[start]
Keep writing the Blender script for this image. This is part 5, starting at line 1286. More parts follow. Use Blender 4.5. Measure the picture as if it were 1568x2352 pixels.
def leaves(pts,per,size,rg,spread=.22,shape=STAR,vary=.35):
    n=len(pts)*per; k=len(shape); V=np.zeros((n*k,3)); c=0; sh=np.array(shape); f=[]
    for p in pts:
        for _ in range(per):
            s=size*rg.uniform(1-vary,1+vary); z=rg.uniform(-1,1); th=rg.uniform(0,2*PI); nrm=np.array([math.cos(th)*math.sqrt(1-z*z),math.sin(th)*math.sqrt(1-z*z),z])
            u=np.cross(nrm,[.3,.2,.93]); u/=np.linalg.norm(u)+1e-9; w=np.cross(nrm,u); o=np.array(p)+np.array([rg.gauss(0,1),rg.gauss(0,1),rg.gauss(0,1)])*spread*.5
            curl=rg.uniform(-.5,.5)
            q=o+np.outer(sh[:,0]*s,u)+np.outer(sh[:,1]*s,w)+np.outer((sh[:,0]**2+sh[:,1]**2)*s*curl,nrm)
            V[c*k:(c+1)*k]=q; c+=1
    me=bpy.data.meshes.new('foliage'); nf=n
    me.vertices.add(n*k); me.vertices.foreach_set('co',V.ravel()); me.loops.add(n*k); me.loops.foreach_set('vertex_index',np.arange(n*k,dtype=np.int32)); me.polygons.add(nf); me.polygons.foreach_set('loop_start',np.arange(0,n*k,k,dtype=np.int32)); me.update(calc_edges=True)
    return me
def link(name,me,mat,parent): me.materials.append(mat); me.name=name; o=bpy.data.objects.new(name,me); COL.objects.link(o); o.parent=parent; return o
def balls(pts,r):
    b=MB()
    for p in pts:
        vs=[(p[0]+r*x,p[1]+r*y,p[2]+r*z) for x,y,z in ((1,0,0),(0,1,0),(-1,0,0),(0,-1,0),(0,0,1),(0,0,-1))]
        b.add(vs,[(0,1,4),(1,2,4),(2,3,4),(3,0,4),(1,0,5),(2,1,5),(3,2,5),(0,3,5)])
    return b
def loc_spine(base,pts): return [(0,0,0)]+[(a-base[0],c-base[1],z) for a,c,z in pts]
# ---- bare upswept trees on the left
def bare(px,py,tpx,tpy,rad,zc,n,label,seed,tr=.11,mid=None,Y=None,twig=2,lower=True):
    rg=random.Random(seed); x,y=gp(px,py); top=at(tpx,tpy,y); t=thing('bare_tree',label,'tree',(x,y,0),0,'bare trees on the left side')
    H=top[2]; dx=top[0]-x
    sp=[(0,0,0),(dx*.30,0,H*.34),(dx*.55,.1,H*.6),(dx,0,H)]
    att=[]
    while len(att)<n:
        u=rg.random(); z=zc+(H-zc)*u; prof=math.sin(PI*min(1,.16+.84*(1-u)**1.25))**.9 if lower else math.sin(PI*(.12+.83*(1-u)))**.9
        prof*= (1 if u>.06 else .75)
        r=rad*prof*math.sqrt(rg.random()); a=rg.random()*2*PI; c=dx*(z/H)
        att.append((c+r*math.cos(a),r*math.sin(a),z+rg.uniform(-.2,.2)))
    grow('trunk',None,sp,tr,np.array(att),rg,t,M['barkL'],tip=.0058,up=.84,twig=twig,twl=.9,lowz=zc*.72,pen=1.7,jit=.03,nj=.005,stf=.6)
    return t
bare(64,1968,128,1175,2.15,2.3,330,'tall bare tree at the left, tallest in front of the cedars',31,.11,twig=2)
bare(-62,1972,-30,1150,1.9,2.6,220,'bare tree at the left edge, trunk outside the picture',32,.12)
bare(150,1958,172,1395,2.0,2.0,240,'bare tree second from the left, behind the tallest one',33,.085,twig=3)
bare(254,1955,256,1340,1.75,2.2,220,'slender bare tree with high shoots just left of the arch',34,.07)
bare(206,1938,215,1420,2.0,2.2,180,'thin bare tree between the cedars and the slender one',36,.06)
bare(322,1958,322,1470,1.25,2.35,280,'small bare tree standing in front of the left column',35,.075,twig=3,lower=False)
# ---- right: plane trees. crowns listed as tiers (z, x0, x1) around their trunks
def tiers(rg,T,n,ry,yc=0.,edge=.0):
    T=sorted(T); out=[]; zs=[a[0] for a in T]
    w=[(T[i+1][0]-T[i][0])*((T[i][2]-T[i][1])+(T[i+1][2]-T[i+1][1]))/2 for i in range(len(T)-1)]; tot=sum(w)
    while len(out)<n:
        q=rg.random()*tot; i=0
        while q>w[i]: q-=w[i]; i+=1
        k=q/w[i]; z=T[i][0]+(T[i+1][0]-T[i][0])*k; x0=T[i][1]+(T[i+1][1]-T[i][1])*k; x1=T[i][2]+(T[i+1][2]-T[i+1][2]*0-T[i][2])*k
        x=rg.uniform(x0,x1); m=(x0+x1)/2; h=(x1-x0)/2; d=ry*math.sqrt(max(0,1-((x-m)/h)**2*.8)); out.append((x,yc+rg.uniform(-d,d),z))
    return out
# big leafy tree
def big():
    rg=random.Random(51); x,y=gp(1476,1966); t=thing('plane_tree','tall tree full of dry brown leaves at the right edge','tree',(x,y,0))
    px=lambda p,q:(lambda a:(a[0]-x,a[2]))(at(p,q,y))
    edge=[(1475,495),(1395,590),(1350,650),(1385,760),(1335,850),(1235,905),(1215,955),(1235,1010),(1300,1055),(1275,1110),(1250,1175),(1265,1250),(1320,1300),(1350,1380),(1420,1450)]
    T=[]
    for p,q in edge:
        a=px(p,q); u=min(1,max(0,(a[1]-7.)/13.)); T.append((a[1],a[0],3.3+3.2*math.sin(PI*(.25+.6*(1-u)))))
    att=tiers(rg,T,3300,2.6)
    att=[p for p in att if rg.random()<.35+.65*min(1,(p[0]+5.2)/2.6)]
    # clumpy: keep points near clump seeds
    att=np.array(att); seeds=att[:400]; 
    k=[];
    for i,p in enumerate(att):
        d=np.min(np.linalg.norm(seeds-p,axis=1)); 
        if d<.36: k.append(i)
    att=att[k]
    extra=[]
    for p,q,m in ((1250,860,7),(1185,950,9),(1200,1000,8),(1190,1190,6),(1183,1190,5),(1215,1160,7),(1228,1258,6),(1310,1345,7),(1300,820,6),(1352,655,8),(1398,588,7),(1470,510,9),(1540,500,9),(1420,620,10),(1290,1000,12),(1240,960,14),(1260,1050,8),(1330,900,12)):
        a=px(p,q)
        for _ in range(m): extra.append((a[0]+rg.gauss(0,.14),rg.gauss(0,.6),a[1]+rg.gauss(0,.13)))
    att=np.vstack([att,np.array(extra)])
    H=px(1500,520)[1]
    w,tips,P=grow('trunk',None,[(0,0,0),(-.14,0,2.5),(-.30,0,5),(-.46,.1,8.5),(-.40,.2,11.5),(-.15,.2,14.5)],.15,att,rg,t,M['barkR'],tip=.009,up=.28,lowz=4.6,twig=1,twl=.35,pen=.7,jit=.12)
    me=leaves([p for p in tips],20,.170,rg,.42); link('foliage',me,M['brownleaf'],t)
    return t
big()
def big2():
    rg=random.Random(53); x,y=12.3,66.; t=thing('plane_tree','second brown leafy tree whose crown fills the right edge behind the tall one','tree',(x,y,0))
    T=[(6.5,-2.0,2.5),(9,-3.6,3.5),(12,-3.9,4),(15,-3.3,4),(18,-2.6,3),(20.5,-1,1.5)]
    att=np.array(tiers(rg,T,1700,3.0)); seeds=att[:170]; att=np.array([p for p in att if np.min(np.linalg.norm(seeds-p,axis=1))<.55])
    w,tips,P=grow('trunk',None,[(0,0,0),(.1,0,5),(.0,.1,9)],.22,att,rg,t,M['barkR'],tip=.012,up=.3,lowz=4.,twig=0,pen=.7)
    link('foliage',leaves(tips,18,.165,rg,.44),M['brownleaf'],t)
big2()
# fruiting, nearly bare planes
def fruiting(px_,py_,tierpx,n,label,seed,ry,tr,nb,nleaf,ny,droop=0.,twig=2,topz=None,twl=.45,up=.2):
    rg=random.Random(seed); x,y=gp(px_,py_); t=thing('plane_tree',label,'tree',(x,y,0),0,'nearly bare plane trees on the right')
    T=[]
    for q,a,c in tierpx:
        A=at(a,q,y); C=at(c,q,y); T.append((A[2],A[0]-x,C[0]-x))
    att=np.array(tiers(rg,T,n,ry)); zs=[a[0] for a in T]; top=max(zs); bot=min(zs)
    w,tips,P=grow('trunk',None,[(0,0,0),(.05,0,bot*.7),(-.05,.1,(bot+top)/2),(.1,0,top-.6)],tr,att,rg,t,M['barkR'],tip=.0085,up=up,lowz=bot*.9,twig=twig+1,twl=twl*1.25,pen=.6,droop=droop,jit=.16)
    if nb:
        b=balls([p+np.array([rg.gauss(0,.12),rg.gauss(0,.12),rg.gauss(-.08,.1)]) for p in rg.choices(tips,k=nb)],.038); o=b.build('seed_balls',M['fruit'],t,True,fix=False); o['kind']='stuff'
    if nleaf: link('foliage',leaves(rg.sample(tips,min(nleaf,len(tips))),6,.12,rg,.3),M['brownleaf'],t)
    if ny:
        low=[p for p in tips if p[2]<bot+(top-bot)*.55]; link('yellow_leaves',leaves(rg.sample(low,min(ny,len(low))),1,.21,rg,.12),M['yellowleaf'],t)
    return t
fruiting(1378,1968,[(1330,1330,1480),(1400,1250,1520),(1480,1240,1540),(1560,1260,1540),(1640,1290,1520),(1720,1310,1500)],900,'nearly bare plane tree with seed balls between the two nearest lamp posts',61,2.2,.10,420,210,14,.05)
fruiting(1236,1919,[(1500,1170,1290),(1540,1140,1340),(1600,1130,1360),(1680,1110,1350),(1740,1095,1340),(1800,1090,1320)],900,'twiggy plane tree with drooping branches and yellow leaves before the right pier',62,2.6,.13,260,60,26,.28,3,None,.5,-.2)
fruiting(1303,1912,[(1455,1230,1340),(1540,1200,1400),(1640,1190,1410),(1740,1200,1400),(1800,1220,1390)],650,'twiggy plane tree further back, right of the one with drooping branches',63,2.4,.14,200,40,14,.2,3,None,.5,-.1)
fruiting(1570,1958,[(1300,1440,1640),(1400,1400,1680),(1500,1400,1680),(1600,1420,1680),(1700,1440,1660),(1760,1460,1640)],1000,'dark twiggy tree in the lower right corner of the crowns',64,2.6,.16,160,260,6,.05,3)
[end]
Written task -
Look through the data above. Find each line with the string "picture" and copy it.

Written answer -
Keep writing the Blender script for this image. This is part 5, starting at line 1286. More parts follow. Use Blender 4.5. Measure the picture as if it were 1568x2352 pixels.
bare(-62,1972,-30,1150,1.9,2.6,220,'bare tree at the left edge, trunk outside the picture',32,.12)